Before the episode wraps up, we see Anne in bed with the visiting Mrs. Laughton, a longtime lover who finds time for Anne amid her husband’s schedule, and — seemingly directly after orgasming — encourages Anne to marry a man, even as she calls her “Freddie.” Anne is clear: She’s looking to share her life with a woman, and one character introduced in this pilot seems to fit the bill: Ann Walker — or perhaps you know her from paragraph four of this recap as Reese Ricci.

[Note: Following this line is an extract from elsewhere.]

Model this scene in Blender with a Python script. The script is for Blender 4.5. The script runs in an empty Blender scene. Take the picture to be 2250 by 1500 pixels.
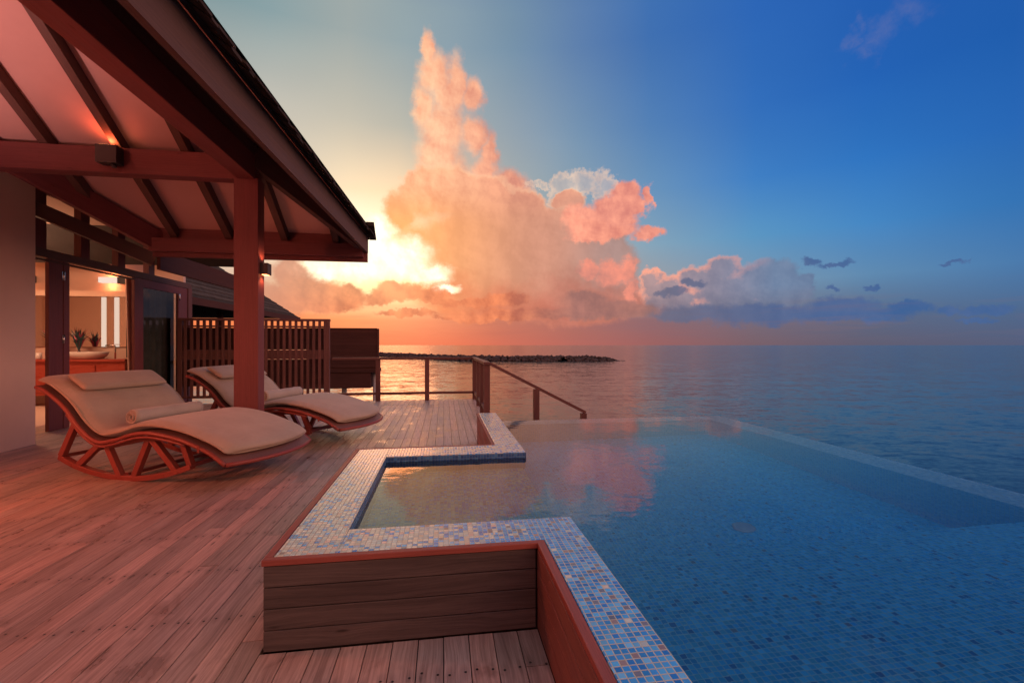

Miss Walker is rich as hell, single, and isolated. She sees a doctor for depression but also seems enormously improved just by meeting Anne in the waning minutes of this hourlong show with no boobs in it yet. (Just shocking for HBO, really.) Upon meeting Miss Walker, Anne impresses her with her snobbishness by launching into the reason she should be able to vote instead of poor, non-landowning men. Her sister Marian is even sorta like, “Let’s all vote.” And Anne is like, “No. Just me, the most oppressed person.” Her justification feels very “white women in the 2016 election” — she seems to feel she’s in the worst situation of anyone in Britain, even as her social class allows her to defy social norms.

The episode ends with Anne shooting a sick horse in the head when her groom can’t pull the trigger and with me wondering if I like Anne at all. It’s clear that Anne will next pursue Miss Walker, aiming to win her heart and her money, but what else she will get up to I cannot quite imagine. If her skill set up to this point is any indication, I expect Anne will show her astronaut skills next week and cure death by the end of episode three.

Other Notes:

• Anne’s new lady’s maid is pregnant, the groom who was shot on their way to Shibden was her fiancé, and now she’s fucked, just like many American women will be if states keep passing new abortion restrictions.

• The son of the tenant who defied Anne visits the boy waylaid by the carriage accident and brings him a whittled wooden soldier. I myself just took a wooden-spoon-carving class, so I related to this character.